“When a great man dies,
For years beyond our ken,
The light he leaves behind him lies
Along the paths of men.”
So it will be with Sir Wilfrid Laurier. Intrinsically and essentially he was a great man—great in natural gifts, great in vision, great in heart, great in soul, and “as the greatest only are, in his simplicity sublime.” Great men, it has been well said, are like great mountains. One cannot fully judge of their real grandeur at close range. So it may well be that we shall have to interpose some distance of time between Sir Wilfrid Laurier and ourselves before we can gauge, with anything approximating to adequacy, how much a bigger man he was than any of his contemporaries.
To the end he was “the greatest fighter of them all.” Forty odd years of strenuous public life brought no slackening in the vigour of mind or energy, nor any discouragement as to the ultimate triumph of the principle for which he always stood. There is an elixir of perpetual youth in a good cause and in a good fight.
“I have endeavoured to meet success without elation and reverse without discouragement,” he said to his followers in Parliament in May, 1914, in acknowledging their testimonial to him on the completion of forty years of continuous membership in the House of Commons. The “father of Parliament,” in point of length of service as in point of ripe judgment, oratorical graces and public experience, he remained, in Opposition as in power, an optimist and an unflagging worker. During the fifteen years of his Premiership Sir Wilfrid Laurier, with the exception of his Imperial Conference trips and his western tour of 1910, and during election campaigns, was scarcely ever away from his post at the Capital. As leader of His Majesty’s Loyal Opposition he was daily in his office attending to a large correspondence, looking after the details of party organization, receiving many callers who sought advice or assistance, and keeping abreast, through books and periodicals, of all national problems and world movements.
For half a century Wilfrid Laurier fought the battles of Canadian democracy—for responsible government, for social justice, for equality of opportunity, for freedom for the common people—the ordinary, everyday folk—in the age-long fight between entrenched and aggressive self-interest and altruistic common interest.
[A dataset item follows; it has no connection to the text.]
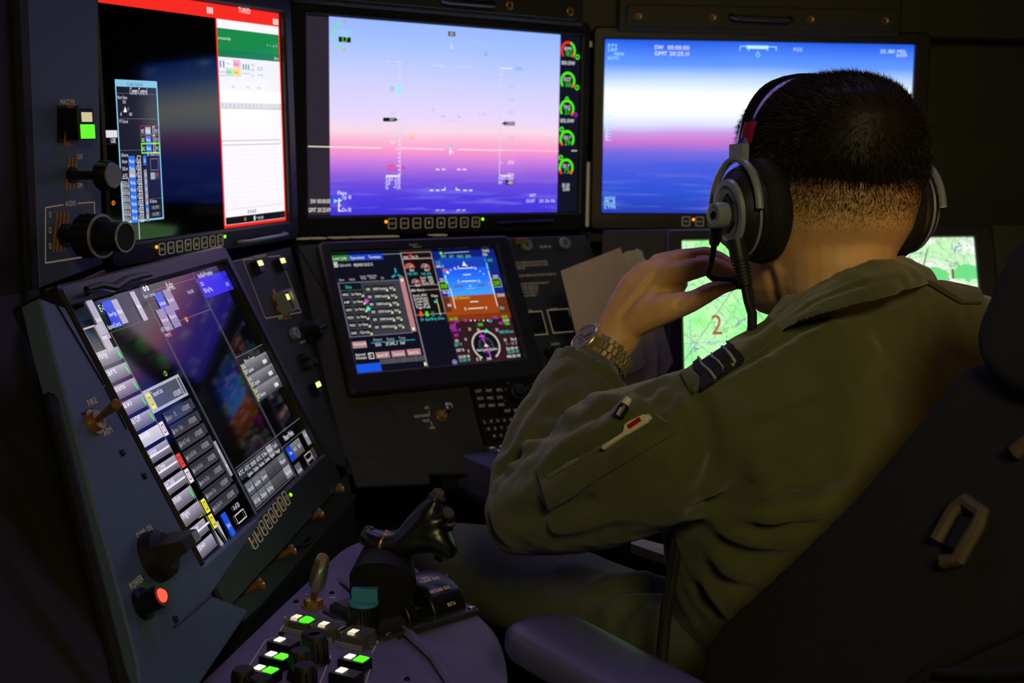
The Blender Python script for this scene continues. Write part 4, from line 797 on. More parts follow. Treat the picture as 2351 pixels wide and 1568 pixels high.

“The happiness of the masses of the people is the underlying consideration of government,” he said to the students of the University of Toronto, in an address in December, 1913.
And in the policies which he advocated there was proof of his sincere belief in the ideal of government he thus stated. He led the fight for the revision of the tariff downward, so that greedy men might be prevented from taking undue tolls from their fellow-men, so that combines and corporations should be curbed when they attempted “to fix prices one way to the producer and another way to the consumer.”